In a lecture at Temple Sinai in Roslyn Heights, L.I., on the day after the Boston bombings, former President Bill Clinton noted that the 21st-century world of the Internet and social media is “a mixed blessing.”
His words struck a nerve.
The Internet, he said, has helped us become more sensitive to human suffering around the world. He noted the oppression of women in parts of the Middle East and the lack of proper health care in developing nations.
“Today,” he said, “we know about such things. This has been going on a long time, and now we are aware and people are organized and vocal and energetic and strides are being made that weren’t there before. There are a lot of encouraging things going on.”
While he was speaking, social media was playing a major role in the pursuit of the two bombing suspects. Within moments after the FBI released their photographs, the images were popping up on millions of cellphones.
“Wherever [the bombs] came from,” Clinton said, “it showed you that in a world full of the Internet and social media and unprecedented movement of people and money and ideas, whether we like it or not, our futures are bound up together.”
But social media is equally capable of fostering hatred and intolerance. In Queens, there have been a growing number of incidents in which teenagers are using their cellphones to record videos of crowd beatings. There are even sites on the Internet where these videos are posted.

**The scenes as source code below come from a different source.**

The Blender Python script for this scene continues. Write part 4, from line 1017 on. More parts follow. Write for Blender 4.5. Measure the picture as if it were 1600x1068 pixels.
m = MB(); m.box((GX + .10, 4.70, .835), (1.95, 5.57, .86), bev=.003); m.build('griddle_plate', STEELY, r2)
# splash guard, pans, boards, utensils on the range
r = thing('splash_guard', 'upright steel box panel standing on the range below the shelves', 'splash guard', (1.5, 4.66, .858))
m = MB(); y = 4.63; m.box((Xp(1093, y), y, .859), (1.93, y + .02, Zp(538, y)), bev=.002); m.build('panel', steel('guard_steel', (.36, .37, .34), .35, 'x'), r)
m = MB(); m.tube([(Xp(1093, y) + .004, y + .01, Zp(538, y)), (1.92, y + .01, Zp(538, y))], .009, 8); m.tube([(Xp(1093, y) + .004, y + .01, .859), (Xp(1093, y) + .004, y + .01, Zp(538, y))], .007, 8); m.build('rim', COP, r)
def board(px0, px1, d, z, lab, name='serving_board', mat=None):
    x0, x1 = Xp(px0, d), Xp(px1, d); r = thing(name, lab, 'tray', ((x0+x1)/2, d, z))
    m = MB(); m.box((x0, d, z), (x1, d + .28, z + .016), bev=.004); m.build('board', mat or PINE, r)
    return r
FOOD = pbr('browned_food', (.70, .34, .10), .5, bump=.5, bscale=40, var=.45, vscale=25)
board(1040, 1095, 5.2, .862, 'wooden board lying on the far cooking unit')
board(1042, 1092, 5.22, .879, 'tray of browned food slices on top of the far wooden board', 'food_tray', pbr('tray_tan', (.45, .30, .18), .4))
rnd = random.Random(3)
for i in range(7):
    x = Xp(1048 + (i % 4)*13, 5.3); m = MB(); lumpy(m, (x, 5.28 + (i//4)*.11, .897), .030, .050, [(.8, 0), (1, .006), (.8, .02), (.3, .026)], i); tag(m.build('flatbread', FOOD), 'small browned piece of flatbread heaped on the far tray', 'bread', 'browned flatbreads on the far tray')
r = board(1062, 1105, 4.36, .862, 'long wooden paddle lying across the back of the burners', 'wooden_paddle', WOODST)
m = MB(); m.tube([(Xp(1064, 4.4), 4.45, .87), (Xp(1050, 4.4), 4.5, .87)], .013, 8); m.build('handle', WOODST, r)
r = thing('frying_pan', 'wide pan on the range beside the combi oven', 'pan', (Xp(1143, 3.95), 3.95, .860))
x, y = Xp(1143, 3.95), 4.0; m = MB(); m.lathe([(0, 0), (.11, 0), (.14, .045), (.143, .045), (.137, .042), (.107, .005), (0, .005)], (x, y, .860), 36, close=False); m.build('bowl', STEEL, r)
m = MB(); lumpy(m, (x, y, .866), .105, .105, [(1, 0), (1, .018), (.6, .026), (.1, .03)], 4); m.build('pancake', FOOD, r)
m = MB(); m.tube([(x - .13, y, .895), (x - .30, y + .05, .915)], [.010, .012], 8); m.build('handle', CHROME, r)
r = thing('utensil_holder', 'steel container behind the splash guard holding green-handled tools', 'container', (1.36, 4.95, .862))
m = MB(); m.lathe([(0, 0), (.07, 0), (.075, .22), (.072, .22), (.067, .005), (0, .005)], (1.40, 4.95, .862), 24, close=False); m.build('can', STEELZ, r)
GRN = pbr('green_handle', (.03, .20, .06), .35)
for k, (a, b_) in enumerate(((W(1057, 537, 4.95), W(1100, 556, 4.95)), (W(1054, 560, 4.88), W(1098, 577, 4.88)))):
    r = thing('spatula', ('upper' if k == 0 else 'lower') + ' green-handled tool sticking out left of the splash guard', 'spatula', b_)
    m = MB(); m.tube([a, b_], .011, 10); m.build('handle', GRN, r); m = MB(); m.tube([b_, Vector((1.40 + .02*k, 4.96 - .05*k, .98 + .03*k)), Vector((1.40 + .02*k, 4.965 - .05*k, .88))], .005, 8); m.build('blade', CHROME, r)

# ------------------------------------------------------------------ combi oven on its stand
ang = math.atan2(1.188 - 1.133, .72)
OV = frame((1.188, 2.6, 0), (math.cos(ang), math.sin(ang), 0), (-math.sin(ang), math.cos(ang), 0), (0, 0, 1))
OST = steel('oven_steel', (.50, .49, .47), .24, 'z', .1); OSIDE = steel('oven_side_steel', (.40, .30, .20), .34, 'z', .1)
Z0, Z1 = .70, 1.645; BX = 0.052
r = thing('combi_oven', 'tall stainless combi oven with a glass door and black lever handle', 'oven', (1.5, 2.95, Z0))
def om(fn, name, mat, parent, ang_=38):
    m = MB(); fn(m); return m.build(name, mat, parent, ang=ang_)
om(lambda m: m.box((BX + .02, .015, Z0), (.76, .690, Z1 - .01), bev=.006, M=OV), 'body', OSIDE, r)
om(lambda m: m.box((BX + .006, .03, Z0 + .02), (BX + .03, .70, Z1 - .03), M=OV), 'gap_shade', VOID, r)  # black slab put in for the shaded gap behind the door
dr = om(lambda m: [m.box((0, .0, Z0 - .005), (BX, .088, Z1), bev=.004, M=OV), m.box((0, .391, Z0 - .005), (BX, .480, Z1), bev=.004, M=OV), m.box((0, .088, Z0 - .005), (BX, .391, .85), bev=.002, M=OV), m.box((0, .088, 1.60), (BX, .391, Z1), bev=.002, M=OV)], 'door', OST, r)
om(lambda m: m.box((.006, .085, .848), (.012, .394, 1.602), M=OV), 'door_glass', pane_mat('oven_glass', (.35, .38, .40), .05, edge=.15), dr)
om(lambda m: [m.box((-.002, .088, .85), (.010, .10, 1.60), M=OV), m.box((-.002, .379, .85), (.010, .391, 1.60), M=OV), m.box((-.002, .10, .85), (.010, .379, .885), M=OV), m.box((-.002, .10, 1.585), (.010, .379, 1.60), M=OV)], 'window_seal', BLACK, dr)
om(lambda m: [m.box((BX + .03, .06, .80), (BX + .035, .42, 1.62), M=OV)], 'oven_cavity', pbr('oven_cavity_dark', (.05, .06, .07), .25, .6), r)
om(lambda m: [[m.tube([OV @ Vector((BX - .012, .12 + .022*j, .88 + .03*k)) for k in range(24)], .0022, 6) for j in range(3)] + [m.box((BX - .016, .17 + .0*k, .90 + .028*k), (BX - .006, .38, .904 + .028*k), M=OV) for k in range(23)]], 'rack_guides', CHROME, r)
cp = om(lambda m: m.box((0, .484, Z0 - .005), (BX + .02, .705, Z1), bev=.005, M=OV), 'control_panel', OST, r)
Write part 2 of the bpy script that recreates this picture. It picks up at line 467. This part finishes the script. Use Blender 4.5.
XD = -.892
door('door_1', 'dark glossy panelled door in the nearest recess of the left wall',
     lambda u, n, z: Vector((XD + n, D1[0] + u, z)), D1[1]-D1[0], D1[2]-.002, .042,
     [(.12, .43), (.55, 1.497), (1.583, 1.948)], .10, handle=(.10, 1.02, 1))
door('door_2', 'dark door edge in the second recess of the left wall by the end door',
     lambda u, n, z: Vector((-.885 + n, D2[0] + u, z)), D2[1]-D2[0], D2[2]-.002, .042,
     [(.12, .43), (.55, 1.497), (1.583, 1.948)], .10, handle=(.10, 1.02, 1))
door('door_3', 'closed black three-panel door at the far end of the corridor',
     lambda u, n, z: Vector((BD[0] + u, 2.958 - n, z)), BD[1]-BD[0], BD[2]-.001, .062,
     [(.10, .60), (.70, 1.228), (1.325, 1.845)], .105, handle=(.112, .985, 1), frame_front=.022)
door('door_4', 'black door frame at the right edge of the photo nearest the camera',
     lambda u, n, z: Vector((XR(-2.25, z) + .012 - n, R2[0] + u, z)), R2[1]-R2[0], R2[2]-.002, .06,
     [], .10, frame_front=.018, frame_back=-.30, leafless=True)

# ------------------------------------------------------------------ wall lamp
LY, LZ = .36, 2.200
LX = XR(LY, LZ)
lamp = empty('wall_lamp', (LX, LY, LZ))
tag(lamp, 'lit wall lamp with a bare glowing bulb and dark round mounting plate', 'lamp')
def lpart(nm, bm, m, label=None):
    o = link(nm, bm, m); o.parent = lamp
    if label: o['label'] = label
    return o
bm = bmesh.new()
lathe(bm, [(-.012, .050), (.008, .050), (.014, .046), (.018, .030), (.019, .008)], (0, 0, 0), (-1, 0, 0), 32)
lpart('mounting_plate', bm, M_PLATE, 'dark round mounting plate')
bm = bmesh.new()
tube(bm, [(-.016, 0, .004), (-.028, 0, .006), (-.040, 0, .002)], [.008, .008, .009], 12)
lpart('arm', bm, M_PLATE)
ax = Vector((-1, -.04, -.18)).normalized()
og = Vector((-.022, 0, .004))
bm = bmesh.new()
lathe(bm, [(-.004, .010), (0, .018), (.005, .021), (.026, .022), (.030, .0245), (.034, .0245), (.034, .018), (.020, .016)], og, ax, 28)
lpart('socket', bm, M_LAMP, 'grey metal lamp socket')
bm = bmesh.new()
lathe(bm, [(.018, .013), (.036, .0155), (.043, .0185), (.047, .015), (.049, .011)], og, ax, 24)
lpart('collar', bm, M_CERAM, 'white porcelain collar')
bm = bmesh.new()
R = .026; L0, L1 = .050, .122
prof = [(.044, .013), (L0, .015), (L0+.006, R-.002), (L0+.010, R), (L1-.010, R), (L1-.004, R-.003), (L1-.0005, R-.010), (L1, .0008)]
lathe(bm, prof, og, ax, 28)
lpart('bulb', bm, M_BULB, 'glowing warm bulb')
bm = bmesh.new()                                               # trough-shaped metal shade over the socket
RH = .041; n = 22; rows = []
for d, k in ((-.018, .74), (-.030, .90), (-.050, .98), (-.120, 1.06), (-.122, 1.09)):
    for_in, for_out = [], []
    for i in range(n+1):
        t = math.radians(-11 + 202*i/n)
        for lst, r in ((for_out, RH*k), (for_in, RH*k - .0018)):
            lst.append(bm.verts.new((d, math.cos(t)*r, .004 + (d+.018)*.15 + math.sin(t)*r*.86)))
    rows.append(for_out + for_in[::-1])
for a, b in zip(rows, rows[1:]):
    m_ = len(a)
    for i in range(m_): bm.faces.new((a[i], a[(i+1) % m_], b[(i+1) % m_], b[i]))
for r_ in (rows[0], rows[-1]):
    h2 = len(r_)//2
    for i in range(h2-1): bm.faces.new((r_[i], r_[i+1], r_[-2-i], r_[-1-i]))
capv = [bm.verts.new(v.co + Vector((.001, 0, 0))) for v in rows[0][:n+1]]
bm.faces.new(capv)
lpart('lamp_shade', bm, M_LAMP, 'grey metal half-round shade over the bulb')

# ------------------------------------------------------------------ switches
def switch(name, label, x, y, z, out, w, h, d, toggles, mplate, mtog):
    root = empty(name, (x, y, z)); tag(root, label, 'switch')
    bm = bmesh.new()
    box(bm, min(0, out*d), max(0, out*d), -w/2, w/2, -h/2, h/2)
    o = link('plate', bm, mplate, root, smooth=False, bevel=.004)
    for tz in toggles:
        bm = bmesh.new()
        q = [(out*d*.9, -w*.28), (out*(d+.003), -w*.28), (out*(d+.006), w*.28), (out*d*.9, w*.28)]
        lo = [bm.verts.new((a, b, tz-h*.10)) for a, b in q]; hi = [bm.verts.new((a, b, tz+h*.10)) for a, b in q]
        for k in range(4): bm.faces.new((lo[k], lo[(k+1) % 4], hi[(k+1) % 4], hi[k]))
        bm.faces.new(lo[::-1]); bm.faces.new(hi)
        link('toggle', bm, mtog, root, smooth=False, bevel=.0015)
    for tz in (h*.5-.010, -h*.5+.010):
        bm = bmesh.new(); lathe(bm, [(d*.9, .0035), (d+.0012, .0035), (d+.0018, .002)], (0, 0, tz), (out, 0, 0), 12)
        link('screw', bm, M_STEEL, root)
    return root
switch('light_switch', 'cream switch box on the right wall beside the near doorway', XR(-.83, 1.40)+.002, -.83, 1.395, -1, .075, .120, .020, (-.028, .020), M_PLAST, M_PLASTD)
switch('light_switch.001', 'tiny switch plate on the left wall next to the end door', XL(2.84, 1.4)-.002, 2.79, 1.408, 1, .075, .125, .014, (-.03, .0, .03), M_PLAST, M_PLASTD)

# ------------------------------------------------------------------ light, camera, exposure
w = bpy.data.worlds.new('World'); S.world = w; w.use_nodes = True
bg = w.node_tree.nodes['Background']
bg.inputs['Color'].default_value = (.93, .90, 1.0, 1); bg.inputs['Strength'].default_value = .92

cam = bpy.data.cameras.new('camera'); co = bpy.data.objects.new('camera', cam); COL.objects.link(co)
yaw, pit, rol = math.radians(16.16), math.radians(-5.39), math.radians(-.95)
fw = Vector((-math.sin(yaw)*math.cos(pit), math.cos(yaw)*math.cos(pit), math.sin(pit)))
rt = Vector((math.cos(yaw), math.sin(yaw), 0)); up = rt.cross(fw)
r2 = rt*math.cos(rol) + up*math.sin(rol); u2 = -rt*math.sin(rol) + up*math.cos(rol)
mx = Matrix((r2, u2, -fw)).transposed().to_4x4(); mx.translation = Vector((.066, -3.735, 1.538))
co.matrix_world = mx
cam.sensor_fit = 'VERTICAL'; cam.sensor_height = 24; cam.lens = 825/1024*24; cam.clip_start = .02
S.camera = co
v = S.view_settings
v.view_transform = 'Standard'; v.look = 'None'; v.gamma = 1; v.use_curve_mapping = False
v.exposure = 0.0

Like a modern-day Clockwork Orange, the violence has become the new entertainment.
Cellphone videos have also been used to torment and humiliate. On more than one occasion they have driven victims to commit suicide.
Like Clinton said, the information explosion brought on by the Internet is a “mixed blessing.”
Society needs to explore ways to ensure that the new technology and social media are used responsibly. Kids must understand the tremendous pain they can cause just by hitting send. Parents who buy these expensive smartphones and pay monthly fees should make an effort to monitor how they are being used.